When scientists talk about uncertainty – and other terms like probability – they refer to how likely it is that something will happen. What the audience may hear is, “we don’t know if this is right”.

For example,  the IPPC says:

“[M]ost of the observed increase in global average temperatures since the mid-20th century isvery likely due to the observed increase in anthropogenic greenhouse gas concentrations”.

‘Very likely’ in this case means a probability of more than 90 per cent. But the way that uncertainty is presented in the media strongly indicates that the public ‘translates’ this term as a probable cause, but with significant doubt. This is an interpretation which is significantly less certain than the original intention.

Of course, misunderstanding is possible or likely, but not guaranteed. The inexactness of the transmission means that there is a reasonably large margin of possible interpretations for the audience. They will not necessarily misunderstand, but it is likely that a significant proportion of a non-scientific audience will understand uncertainty to mean doubt, as it does in the dictionary, and likelihood to indicate possibility, not probability.

Bad translation does not just mean that the content of the message is misunderstood. It also foments a secondary kind of uncertainty in the audience’s mind. This secondary uncertainty is psychological rather than scientific, and is characterised by doubt. To use the metaphor of ‘sowing the seeds of doubt’, if the badly-translated scientific uncertainty is the seed, this secondary uncertainty is the plant that grows from it.

The Pandora’s Box of uncertainty

When likelihood and uncertainty are badly translated, the audience can misunderstand on a number of levels. They may not understand how likely scientists think something is, but they might also not understand what kind of uncertainty is being talked about.

The kind of uncertainty intended by the scientist may not be what is received by a lay audience.  To return to the metaphor of the plant, these layers of misunderstanding are the soil in which it puts down roots. 

An important element of secondary uncertainty is how concrete doubt can be. Among the possible interpretations for uncertainty or likelihood mentioned above, one is interpreting them as a question over how real climate change is: is it real, or is it just a matter of perception? 

It is important not to underestimate how deep the roots of doubt can be in an audience, and how doubt has crept almost unnoticed into day-to-day discussions of climate change.  

As doubt gives rise to questions about the reality of climate change, it also has a more insidious branch: the notion of belief.

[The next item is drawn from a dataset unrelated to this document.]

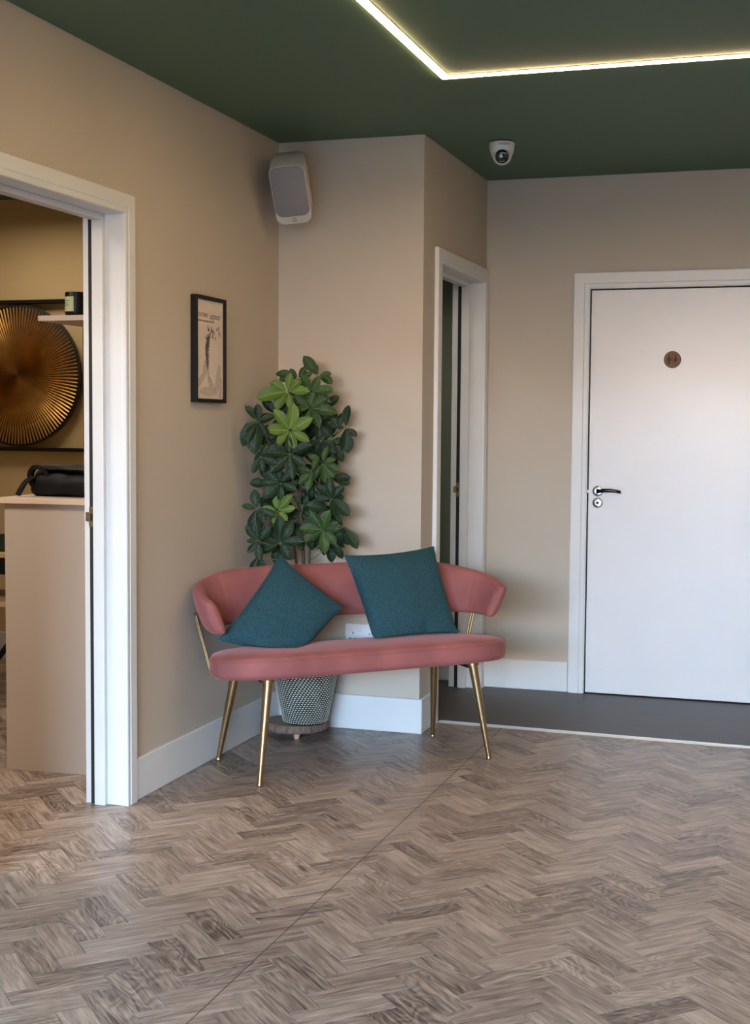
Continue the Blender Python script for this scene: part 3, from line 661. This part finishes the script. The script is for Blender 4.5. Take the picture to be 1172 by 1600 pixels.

“Do you believe in climate change?”

This is a question we’ve all heard. It may sound innocuous enough, but presenting climate change as something in which one does or does not believe undermines its basis in facts and evidence. We don’t need to ‘believe’ in things that are real, we know they’re real.

The popularity of this question shows how insidious this doubt – this secondary uncertainty – is. The question itself frames climate change as something that is not necessarily real. As the author Terry Pratchett puts it in his book Small Gods:

“There’s no point in believing in things that exist. […] If they exist, you don’t have to believe in them… [they will go on existing] whether you believe it or not.”

An episode of ‘Any Questions?‘ in June illustrates this. Presenter Jonathan Dimbleby asked sceptic columnist James Delingpole:

“Do you believe [climate change] is not happening, or if it is happening, has nothing to do with human action?”

By introducing the notion of belief, Dimbleby’s question legitimised the response, regardless of what it was, before it could be spoken.  Even Plaid Cymru’s Leanne Wood used the term, embedded in a list of facts: “Yes,” stated Wood, “I believe in climate change.”  While it got a round of applause from the audience, the pairing of facts and belief was, in reality, a paradox.

Turning uncertainty into certainty: “It’s the science, stupid”

As a final point, we will look briefly at the politicisation of uncertainty mentioned in Sense about Science’s report.  In his book, ‘Understanding Uncertainty’, the statistician, Dennis Lindley, states: “uncertainty [for most people] is a personal matter: it’s not the uncertainty but your uncertainty”.  This is often overlooked in communicating scientific uncertainty, and is a key element of its politicisation and “misuse”.

Much of the strength of arguments which try to undermine the areas of agreement in climate science is in their clarity, repetition of memorable phrases and their certainty about both their own rightness and their opposition’s wrongness. Confidence is persuasive.

However, green politicians are starting to play the same game.  Leanne Woods’s Any Questions? performance was a series of definite statements and facts.  Even “Yes, I believe in climate change” was, after all, definite.

UK climate secretary Ed Davey’s  speech at the Met Office last month is another example. It was loaded with emphatic statements like “The facts don’t lie, the physics is proven. Climate change is real and itis happening now”.

Davey’s speech reached a much wider audience than the Met Office, largely because of his diatribe against “absolutely wrong and really quite dangerous” misinformation. Certainly, it riled The Telegraph and the Mail enough to respond. In the process, the newspapers accidentally promoted his speech. There may well be a question over how comfortable scientists are with this approach, but this is certainty as strategy.